Your objective: Output exactly the lines from the line containing "Recreate this scene" through the line containing "COL = S.collection", inclusive, and omit any pictures.

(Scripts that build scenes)
▽
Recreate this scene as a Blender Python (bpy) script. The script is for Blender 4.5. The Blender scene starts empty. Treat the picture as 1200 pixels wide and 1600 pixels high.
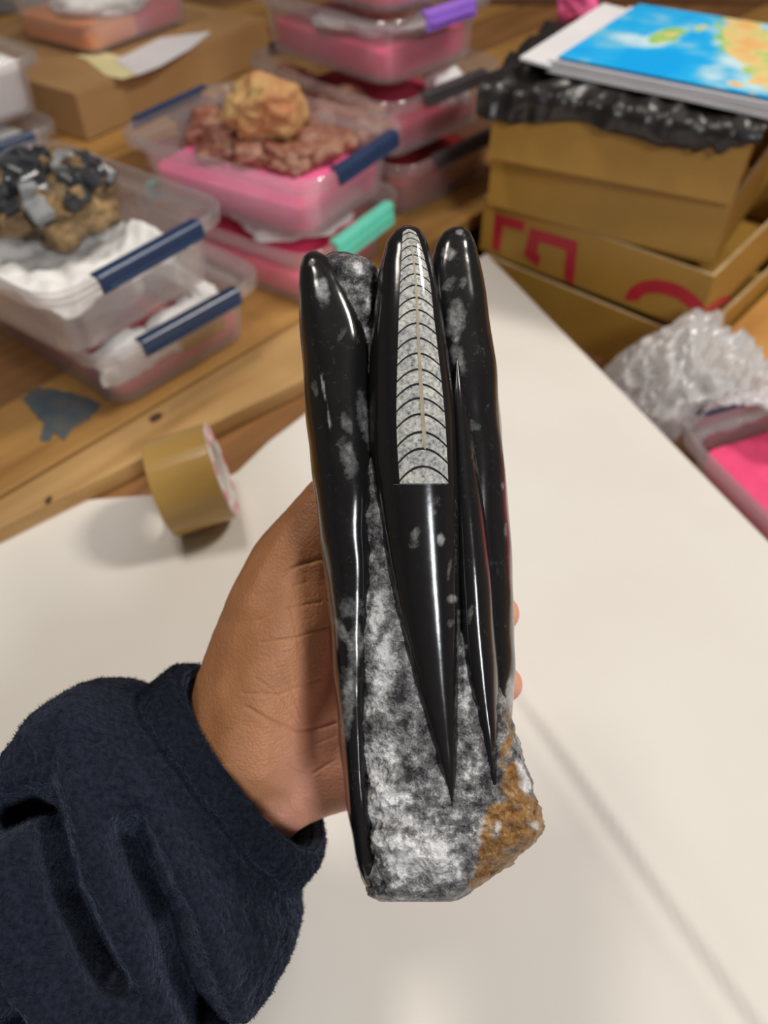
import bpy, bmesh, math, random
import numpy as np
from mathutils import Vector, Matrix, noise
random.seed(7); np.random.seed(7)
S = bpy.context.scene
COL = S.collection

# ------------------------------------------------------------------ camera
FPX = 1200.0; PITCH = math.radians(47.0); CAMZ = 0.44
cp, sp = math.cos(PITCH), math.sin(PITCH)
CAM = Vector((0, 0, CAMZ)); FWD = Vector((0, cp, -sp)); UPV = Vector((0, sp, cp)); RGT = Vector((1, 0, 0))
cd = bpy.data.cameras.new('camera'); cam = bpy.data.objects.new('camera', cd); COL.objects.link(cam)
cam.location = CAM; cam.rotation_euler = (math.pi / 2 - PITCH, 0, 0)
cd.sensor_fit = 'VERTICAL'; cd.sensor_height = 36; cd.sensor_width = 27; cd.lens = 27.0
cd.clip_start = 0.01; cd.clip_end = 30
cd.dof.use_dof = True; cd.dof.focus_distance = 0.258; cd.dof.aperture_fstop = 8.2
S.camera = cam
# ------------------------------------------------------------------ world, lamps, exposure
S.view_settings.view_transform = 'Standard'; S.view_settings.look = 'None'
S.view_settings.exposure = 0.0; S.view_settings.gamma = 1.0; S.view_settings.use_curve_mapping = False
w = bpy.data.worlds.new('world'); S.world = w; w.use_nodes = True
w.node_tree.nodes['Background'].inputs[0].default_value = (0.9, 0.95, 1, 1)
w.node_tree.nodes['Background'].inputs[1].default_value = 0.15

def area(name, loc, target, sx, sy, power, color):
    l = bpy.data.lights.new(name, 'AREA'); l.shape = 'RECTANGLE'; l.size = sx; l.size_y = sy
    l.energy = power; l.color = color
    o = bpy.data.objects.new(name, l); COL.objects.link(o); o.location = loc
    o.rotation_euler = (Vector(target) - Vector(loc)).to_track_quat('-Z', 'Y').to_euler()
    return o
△
▽
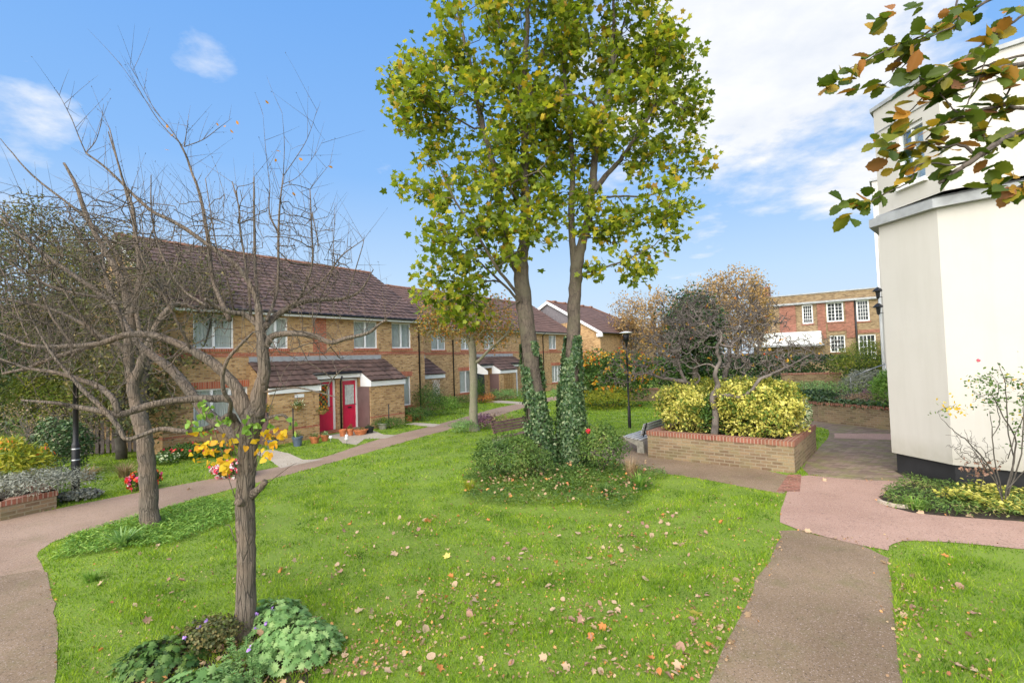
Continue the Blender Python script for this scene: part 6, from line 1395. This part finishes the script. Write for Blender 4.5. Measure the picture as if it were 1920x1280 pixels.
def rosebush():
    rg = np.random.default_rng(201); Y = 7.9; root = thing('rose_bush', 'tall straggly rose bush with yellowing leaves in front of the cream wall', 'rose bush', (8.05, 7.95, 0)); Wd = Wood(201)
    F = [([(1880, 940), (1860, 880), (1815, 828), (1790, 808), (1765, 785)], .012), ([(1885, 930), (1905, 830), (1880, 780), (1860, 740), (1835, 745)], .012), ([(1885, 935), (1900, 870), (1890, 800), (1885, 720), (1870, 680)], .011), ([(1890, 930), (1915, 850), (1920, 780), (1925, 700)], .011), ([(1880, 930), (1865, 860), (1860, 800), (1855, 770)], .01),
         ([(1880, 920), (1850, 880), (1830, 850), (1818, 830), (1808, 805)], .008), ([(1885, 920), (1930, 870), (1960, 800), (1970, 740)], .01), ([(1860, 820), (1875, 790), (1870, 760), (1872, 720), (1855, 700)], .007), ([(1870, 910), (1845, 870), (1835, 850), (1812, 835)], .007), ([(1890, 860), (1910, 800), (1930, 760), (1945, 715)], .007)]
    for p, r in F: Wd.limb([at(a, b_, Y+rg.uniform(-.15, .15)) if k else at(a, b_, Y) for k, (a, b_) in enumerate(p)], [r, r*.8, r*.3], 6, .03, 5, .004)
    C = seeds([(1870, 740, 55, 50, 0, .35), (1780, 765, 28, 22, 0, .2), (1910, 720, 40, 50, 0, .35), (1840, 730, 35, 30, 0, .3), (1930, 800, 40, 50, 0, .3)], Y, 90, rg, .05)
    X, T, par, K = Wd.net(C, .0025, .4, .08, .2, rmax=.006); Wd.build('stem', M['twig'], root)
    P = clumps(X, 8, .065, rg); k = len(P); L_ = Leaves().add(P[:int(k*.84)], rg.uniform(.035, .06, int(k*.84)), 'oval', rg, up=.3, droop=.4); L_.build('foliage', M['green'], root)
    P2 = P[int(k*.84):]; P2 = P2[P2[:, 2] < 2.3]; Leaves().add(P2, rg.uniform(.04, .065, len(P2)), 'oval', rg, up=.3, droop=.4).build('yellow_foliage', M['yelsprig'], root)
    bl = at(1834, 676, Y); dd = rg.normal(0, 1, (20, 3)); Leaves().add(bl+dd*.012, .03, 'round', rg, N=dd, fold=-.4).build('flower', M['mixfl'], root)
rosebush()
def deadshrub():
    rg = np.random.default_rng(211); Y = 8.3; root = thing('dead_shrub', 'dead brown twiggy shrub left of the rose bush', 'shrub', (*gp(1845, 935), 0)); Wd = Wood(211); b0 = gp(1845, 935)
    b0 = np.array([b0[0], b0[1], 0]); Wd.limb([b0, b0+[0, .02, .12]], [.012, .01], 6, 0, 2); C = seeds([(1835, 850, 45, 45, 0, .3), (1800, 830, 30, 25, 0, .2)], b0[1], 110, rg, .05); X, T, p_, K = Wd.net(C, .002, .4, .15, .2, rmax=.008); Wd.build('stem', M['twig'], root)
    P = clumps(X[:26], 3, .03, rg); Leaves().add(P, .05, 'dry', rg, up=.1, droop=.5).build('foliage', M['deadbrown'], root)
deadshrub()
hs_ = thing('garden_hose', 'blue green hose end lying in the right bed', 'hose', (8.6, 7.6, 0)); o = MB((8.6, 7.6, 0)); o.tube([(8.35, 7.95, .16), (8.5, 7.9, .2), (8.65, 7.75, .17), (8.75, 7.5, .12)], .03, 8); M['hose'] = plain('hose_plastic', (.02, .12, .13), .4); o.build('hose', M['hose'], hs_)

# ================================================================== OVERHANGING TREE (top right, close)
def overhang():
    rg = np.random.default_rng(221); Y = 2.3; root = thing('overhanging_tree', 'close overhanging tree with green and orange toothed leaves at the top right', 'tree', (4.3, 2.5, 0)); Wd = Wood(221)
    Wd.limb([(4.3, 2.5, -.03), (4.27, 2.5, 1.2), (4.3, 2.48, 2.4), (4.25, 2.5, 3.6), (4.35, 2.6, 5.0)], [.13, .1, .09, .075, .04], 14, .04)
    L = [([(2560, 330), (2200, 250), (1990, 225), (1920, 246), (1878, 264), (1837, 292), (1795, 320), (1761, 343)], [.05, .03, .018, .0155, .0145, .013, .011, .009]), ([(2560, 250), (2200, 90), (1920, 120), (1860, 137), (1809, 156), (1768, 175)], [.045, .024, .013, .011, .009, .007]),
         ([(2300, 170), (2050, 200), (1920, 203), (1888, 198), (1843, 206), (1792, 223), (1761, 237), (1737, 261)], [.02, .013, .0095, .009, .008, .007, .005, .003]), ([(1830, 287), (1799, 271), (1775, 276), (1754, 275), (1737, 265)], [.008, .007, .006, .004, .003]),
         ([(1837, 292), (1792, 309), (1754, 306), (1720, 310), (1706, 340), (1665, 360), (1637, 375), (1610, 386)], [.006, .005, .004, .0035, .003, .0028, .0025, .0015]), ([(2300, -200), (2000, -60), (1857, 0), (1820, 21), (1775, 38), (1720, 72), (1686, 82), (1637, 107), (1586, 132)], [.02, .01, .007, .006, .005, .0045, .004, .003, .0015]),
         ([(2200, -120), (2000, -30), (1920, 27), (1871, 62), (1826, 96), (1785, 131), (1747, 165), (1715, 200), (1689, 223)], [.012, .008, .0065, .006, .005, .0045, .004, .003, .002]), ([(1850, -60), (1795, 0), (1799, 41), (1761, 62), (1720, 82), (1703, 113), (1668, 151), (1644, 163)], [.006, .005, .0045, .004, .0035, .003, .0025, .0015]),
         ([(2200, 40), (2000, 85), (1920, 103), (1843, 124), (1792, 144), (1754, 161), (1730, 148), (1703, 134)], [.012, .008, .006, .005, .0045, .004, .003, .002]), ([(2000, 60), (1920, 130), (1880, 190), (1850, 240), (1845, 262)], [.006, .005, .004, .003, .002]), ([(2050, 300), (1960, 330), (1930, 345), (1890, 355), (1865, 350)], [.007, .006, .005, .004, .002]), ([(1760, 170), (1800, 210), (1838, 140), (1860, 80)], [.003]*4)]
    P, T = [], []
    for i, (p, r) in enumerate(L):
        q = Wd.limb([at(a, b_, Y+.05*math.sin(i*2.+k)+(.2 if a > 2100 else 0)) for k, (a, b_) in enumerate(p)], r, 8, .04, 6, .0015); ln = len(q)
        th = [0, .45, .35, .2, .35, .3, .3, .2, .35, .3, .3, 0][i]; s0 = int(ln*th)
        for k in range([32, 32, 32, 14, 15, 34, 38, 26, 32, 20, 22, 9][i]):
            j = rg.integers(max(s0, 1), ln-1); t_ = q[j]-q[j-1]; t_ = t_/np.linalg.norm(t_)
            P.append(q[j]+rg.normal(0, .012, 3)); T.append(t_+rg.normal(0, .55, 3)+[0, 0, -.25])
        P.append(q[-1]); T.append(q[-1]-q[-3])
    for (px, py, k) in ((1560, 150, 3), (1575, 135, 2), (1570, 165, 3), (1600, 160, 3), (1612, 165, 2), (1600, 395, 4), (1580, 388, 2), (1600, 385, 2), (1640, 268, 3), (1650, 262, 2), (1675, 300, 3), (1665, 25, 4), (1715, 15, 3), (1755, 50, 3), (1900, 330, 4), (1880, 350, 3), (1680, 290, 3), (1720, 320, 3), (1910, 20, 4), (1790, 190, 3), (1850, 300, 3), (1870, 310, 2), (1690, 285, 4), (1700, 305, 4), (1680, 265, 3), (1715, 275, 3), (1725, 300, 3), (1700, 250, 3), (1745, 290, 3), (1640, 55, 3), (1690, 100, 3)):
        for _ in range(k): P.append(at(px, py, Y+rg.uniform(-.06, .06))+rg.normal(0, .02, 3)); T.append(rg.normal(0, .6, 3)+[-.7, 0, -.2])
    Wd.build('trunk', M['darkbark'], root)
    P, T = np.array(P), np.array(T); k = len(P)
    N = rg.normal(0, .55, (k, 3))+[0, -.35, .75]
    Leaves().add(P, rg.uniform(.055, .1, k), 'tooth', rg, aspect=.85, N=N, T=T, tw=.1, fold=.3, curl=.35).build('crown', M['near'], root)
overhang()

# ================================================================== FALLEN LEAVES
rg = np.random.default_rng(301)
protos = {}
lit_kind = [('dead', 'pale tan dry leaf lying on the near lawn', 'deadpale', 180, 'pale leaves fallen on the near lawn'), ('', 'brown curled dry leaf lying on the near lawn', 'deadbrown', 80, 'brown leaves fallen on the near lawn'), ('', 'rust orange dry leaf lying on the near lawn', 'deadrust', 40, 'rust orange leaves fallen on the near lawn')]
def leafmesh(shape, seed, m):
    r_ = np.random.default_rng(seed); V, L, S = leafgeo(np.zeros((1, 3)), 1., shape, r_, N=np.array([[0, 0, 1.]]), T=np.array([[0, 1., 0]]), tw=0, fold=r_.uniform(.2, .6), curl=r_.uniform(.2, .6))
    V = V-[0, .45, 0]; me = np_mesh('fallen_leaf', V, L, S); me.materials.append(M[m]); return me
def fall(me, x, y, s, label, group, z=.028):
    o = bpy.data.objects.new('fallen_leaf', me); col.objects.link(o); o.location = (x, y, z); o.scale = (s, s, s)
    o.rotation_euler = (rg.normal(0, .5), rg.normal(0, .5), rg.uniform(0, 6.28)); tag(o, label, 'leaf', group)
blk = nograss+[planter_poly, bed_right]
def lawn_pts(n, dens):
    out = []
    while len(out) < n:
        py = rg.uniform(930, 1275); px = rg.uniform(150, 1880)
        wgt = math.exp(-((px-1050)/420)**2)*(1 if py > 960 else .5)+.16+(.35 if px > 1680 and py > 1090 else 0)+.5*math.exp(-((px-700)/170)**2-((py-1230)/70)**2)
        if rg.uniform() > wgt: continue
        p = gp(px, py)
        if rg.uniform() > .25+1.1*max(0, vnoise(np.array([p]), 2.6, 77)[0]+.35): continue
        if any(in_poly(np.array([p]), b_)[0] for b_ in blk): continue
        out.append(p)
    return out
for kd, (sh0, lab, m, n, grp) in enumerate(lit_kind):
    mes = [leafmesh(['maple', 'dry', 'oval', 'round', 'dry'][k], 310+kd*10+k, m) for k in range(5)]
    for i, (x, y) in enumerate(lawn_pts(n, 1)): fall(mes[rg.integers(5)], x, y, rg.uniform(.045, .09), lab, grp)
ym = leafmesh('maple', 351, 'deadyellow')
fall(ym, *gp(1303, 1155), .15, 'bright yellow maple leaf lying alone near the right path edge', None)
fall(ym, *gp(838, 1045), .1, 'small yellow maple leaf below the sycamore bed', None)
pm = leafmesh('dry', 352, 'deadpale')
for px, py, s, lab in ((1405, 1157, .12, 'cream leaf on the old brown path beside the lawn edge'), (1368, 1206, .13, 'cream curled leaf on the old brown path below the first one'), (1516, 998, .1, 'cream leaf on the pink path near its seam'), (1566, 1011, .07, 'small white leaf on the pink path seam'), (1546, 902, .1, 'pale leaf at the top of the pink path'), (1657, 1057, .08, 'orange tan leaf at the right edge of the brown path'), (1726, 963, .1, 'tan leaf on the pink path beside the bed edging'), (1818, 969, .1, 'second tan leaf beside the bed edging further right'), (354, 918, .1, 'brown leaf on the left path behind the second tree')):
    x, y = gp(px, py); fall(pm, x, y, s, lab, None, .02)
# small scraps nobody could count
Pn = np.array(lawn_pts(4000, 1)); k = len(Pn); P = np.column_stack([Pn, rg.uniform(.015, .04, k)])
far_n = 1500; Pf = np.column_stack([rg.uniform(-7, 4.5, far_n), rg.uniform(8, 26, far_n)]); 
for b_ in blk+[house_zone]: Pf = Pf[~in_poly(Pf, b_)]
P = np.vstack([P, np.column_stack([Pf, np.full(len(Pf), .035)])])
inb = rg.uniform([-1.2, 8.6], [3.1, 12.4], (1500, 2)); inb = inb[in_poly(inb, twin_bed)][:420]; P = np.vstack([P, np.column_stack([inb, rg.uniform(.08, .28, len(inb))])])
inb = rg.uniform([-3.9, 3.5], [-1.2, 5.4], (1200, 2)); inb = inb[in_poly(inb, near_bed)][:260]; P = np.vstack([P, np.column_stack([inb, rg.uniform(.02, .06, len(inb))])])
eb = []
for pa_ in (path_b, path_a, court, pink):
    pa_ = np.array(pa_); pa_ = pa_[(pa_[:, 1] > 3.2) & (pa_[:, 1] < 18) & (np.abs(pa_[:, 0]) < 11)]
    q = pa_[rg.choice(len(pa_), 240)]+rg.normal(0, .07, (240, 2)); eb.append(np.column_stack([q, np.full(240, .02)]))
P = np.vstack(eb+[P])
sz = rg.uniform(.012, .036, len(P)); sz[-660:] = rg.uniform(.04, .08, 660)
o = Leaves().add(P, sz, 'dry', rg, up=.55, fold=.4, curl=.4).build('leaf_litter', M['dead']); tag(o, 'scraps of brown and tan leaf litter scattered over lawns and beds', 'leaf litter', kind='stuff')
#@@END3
△
Exercise solution:
Recreate this scene as a Blender Python (bpy) script. The script is for Blender 4.5. The Blender scene starts empty. Treat the picture as 1200 pixels wide and 1600 pixels high.
import bpy, bmesh, math, random
import numpy as np
from mathutils import Vector, Matrix, noise
random.seed(7); np.random.seed(7)
S = bpy.context.scene
COL = S.collection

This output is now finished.